While Public Works Director and City Engineer Colleen Ferguson said, “City staff does not yet have the data to report on the status of water usage a month into the request to cut use by 20%,” she was optimistic that city water users too are stepping up to respond.

“The most recent graph from the website shows a cumulative 24.7% reduction in diversions for the month of July, which is very good to see,” said Ferguson, citing the figures from the Sonoma Water Agency.

However, she noted that the cumulative total is for all water contractors combined. “The City of Sonoma has not yet received our July monthly bill from Sonoma Water,” she cautioned. “City staff does not yet have the data to report on the status of water usage a month into the request to cut use by 20%.”

Both the Valley of the Moon Water District and the City of Sonoma not only have wells that supply subscribers, but are themselves customers of Sonoma Water, which distributes water from the Russian River watershed. That resource includes reservoirs at both Lake Sonoma and Lake Mendocino – the latter fed in part by water diverted from the Eel River by the Potter Valley Project.

Overall, the portrait painted by the Sonoma Water Agency was troubling: annual rainfall to date for Santa Rosa is only 38% of average – 12.86 inches compared to the 30-year average of 34 inches. Lake Sonoma is currently holding less than half of its water supply capacity, 49.4%, while Lake Mendocino holds only 30.6% of its target water supply for this time of year.

“To date, Sonoma Water has reduced diversions from the Russian River by 24 percent compared to last year; that meets our mandated order by the State Water Resources Control Board,” the agency reported.

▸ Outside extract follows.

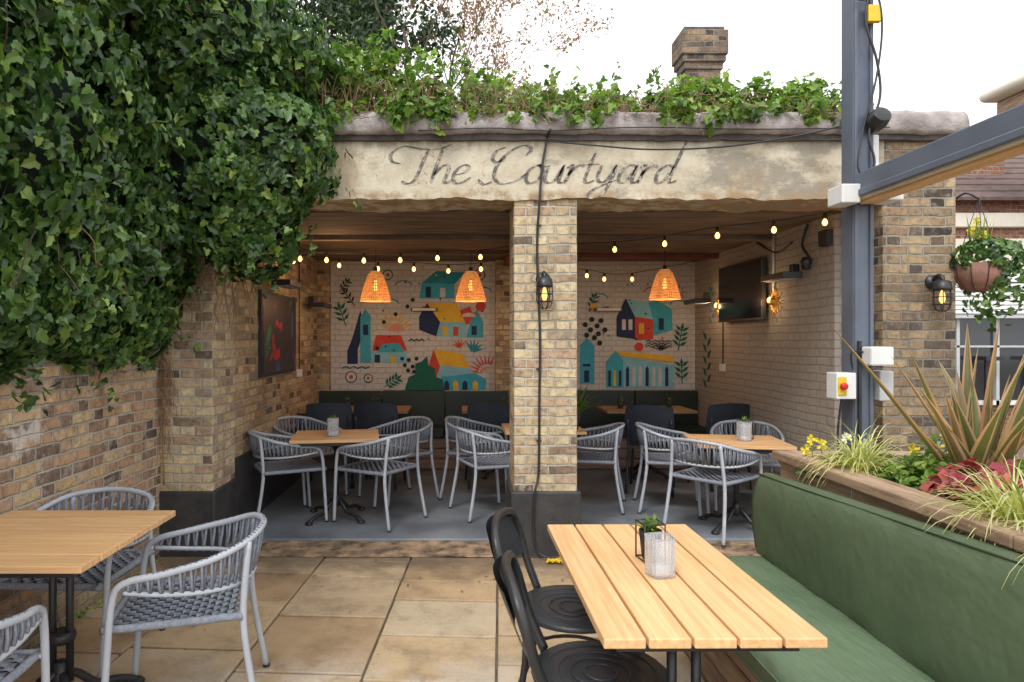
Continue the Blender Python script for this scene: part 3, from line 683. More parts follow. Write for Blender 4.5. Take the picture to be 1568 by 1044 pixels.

“We continue to do as much as we can in terms of messaging, and working with our customers,” said Barry Dugan of Sonoma Water. “It’s really up to all of us to continue doing what we can – that’s really the thing that will get us through this drought.”

Sonoma County’s Board of Supervisors declared a water emergency on April 27, a week after Gov. Gavin Newsom directed state agencies to “take immediate action to bolster drought resilience and prepare for impacts on communities, businesses and ecosystems if dry conditions extend to a third year.”

Responding to questions about the healthy green turf at the Sonoma Plaza and other parks, Ferguson said, “As you know, the Plaza is a well-used area. Flexible irrigation days and times are needed to support events on the Plaza and to respond to impacts in particular areas of the park. Turf irrigation in other city parks is limited to two days per week.”

In particular, she pointed out “New turf at Sonoma Valley High School is irrigated with recycled water.”

Ferguson reminded Sonoma water customers that irrigation of lawn or turf with sprinklers or sprayers is restricted to Monday and Thursday nights between 8 p.m. and 6 a.m., when loss to evaporation is at its lowest.

“No over-watering (excessive water running off properties and onto sidewalks or gutters, or ponding of water on properties) is allowed, nor is watering allowed within 48 hours of measurable rain (one-eighth inch),” she said.

Ferguson, however, noted that while no additional irrigation restrictions are planned, “Future plans depend on the success of the water contractors in reducing Russian River diversions."

Sonoma Water’s Dugan was equally noncommittal. “Hopefully we don’t get to the point where there are ‘economic disincentives,’ shall we say, but we could get to that point if we don’t do enough.”